Native Poets from USD

Tears and Stitches: Native Poets Featured

By Norma Wilson

Four Native poets from the University of South Dakota were featured in a special session of the Native American Literature Symposium held at Mystic Lake Casino located in the Shakopee Mdewakanton Sioux Community, April 10-13, 2002. The symposium brought together over two-hundred writers and scholars from throughout the United States, Canada and Mexico. This was the largest gathering of Native scholars and writers that has ever assembled in one place.

Poets, Mary Blackbonnet, Victor Singingeagle, Natasha Bordeaux and Joel Waters, who presented a reading of their work at a luncheon on April 13, moved the audience to laughter and tears as they shared their varied experiences and their perceptions.

English major, Mary Blackbonnet, was adopted as a child by non-Indian parents who prevented her from participating in her native Lakota culture. She spoke of her journey back to her birth parents, her indigenous culture and her place. Her poems, including "I come from," voice the personal significance of this return to her home, her roots in South Dakota and is a poignant chronicle of the pain of having been separated from the home she needed, yet the joy of returning.

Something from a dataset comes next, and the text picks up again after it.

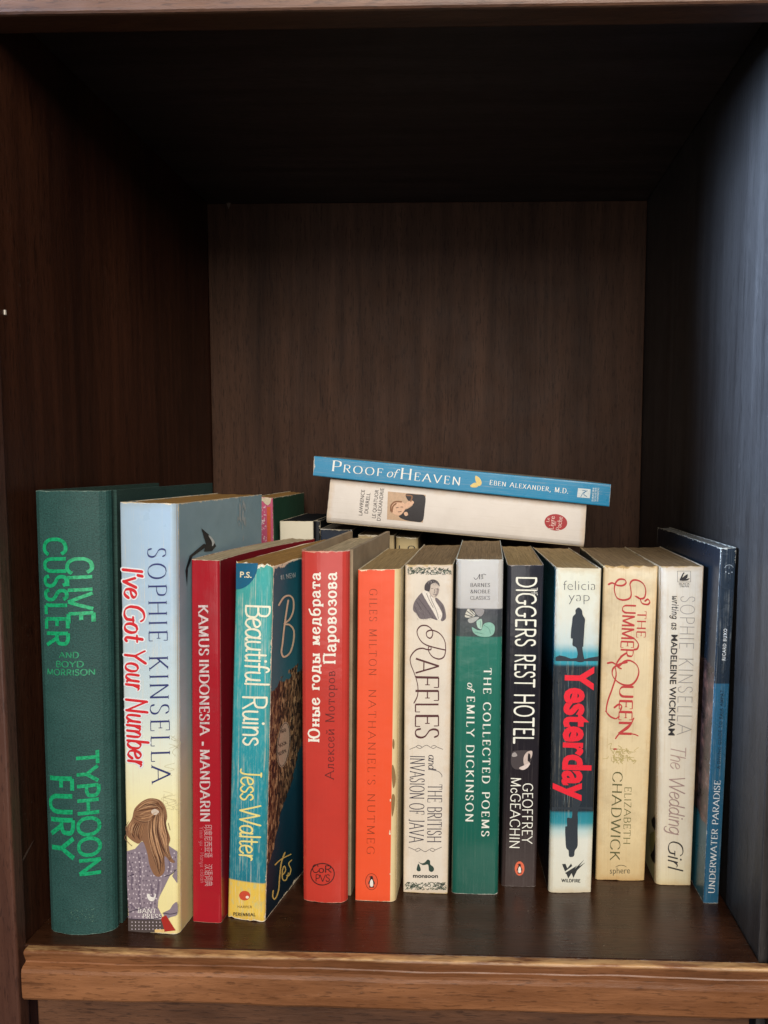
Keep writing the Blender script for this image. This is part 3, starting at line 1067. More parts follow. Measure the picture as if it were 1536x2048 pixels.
for s in ([(915, 1090), (900, 1130), (960, 1190)], [(930, 990), (905, 1040), (915, 1080)], [(1270, 1000), (1285, 1060)]):
    stick(B2, 'figure_print', pen(cat(ZB(*s), 5), .9), ink((120, 88, 66)), 6)
white = (240, 236, 230)
stick(B2, 'publisher_emblem', [blob(ZB((1090, 1590), (1110, 1578), (1122, 1600), (1150, 1605), (1158, 1578), (1168, 1590), (1150, 1632), (1120, 1638), (1098, 1618)))], ink(white), 6)
write(B2, 'publisher_lettering', 'BANT', (277.5, 1826), (314, 1827), 8.5, white, layer=6, T=.14, t=.07, serif=.1, st=.06, track=.2)
write(B2, 'publisher_lettering', 'PRESS', (287, 1836.5), (325, 1837), 8.5, white, layer=6, T=.14, t=.07, serif=.1, st=.06, track=.2)
scr = []
for k in range(9):
    x, y = rnd.uniform(1330, 1430), rnd.uniform(250, 950)
    scr += pen(cat(ZB(*[(min(1345, x - 90) + rnd.uniform(-60, 60), y + q * 26) for q in range(5)]), 4), .5)
stick(B2, 'pencil_scrawl', scr, ink((196, 186, 150)), 1)
orca = zoom(230, 960, 2.438)
stick(B2, 'cover_picture', [orca((418, 235), (450, 262), (476, 288), (490, 322), (470, 345), (430, 350), (440, 310), (428, 270)), orca((430, 310), (450, 320), (375, 372), (352, 430), (348, 520), (340, 440), (360, 370))], ink((24, 28, 34)), 1, 'right')
stick(B2, 'cover_picture', [blob(orca((452, 270), (470, 282), (482, 305), (470, 322), (468, 300)))], ink((206, 212, 212)), 2, 'right')
stick(B2, 'scuff_marks', [ell(483 + rnd.gauss(0, 4.5), 1028 + rnd.gauss(0, 15), rnd.uniform(.5, 1.6), rnd.uniform(2, 9), 8) for _ in range(34)], ink((172, 180, 182), .7), 1, 'right')

# --- 3 red dictionary
c, dd = standing(((382, 1118.6), (438, 1121), (442, 1847), (384.6, 1843)), 4)
W, H = dims(c)
B3 = make_book('dictionary_book', 'slim glossy crimson dictionary with silver capitals', c, dd, .118,
               cover_mat('crimson_vinyl', (166, 30, 42), W, H, .2, .00008, mott=.16, scuff=.02), cover_mat('crimson_board', (128, 20, 32), .12, H, .34, .0001, mott=.2, scuff=.06),
               PG_lt, rl=.0012, rr=.0014, bulge=.0002, jag=.00008, flare=.018, page_drop=.0003, seed=3)
sil = (222, 205, 205)
for tx, a, b in (('KAMUS', (397.5, 1205), (399, 1301)), ('INDONESIA', (399, 1310), (400.5, 1457)), ('MANDARIN', (400.5, 1487), (401.5, 1632))):
    write(B3, 'title_lettering', tx, a, b, 19, sil, T=.19, t=.07, phi=-.2, serif=.11, st=.06, track=.16, mat=foil(sil))
stick(B3, 'title_lettering', [[(404, 1471), (408, 1471), (408, 1479), (404, 1479)]], foil(sil))
sans(B3, 'chinese_lettering', '印度尼西亚语', (410.5, 1639), (411, 1707), 12, (196, 150, 152), offset=.004)
sans(B3, 'chinese_lettering', '汉语词典', (411, 1721), (411.5, 1767), 12, (196, 150, 152), offset=.004)
write(B3, 'small_lettering', "Yinni yu - Hanyu cidian", (400, 1643), (402, 1760), 8, (190, 110, 116), T=.1)

# --- 4 teal worn paperback
c, dd = standing(((471, 1122), (545, 1130), (528.5, 1843), (454, 1835)), 11)
W, H = dims(c)
teal4 = [(0, (232, 196, 84)), (.1105, (232, 196, 84)), (.1115, (30, 120, 140)), (.35, (34, 142, 160)), (.7, (56, 168, 176)), (1, (70, 168, 160))]


def worn_pic(t, base, u, v, uv):
    n = t.noise(t.scale(uv, (1, .3, 1)), 520, 4, .65)
    return t.mix(t.math('MULTIPLY', t.step(n, .5, .72), .45), base, (.25, .55, .52))


def cliff_pic(t, base, u, v, uv):
    vo = t.n('ShaderNodeTexVoronoi', distance='CHEBYCHEV')
    t.put(vo.inputs['Vector'], t.scale(uv, (1.5, .55, 1)))
    vo.inputs['Scale'].default_value = 520
    f = t.noise(t.scale(uv, (1, .5, 1)), 330, 6, .75)
    sepc = t.n('ShaderNodeSeparateColor')
    t.put(sepc.inputs[0], vo.outputs['Color'])
    rock = t.ramp(t.math('ADD', t.math('MULTIPLY', sepc.outputs[0], .42), t.math('MULTIPLY', f, .68)), [(.34, (.012, .014, .016)), (.5, (.08, .046, .028)), (.64, (.27, .15, .075)), (.78, (.50, .33, .17)), (.93, (.60, .48, .33))])
    rock = t.mix(t.step(t.noise(uv, 60, 4), .48, .62), rock, t.mix(.72, rock, (.015, .012, .014)))
    vo2 = t.noise(uv, 34, 4, .6)
    lim = t.math('ADD', v, t.math('MULTIPLY', t.math('SUBTRACT', vo2, .5), .05))
    hi = t.math('LESS_THAN', t.math('ADD', lim, t.math('MULTIPLY', u, -.05)), .1335 * 1.0)
    lo = t.math('GREATER_THAN', t.math('ADD', lim, t.math('MULTIPLY', u, -1.45)), .028)
    return t.mix(t.math('MULTIPLY', hi, lo), base, rock)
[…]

The formal poems of Ph.D. student Victor Singingeagle with their satirical view of both pan-Indian and non-Native American society brought laughter to the audience. Among the poems he read was "The Powwow." Written in Spenserian stanzas, this poem descibes a Chumash gathering, complete with all the trappings of modern America--Winnebago rvs, a Peacemobile, items for sale and litter. At the poem's end the elders "spy their littered Earth with dread."

M.A. Mass Communications and English student Natasha Bordeaux followed with poetry reflecting her strong connections with her relatives on the Rosebud Reservation. Bordeaux grew up in an extended family of eighteen brothers and sisters. Her poem "Ojanjanpi" is addressed to her mother, who as a child, hid beneath the porch in order to hear words spoken in the Lakota language by her parents. "I see you mouthing the words / Placing them in the picket of your heart," Bordeaux says.

English major Joel Waters, also from the Rosebud Reservation, ended the reading with several poems reflecting his experiences in contemporary American society. The audience especially enjoyed his poem, "No, I'm not Chinese," as it reflected with humor the difficulty of negotiating a life that is true to one's indigenous culture while living in an ever-changing, globalized America.

It was wonderful to see these students perform so well for a large audience that included Native authors and scholars such as Carter Revard and Lee Ann Howe. I was also very proud of the two English Ph.D. students who also attended the poetry reading and presented papers at the symposium, and I also enjoyed presenting there. On April 11 Keith Collett presented "Trickster Figures and Trickster Discourse in Gerald Vizenor's Darkness in St. Louis Bearheart." On April 13 Patricia DiMond presented "From the Treaty of 1868 the the Wounded Knee Massacre: Festerings from a Single Wound;" and I presented "Pele's Pen: Native Hawaiian Poetry."

The symposium made us all more aware of the diversity and vitality of Native American literature as an integral part of the intellectual and creative life of our own university and of the larger world of literature and culture.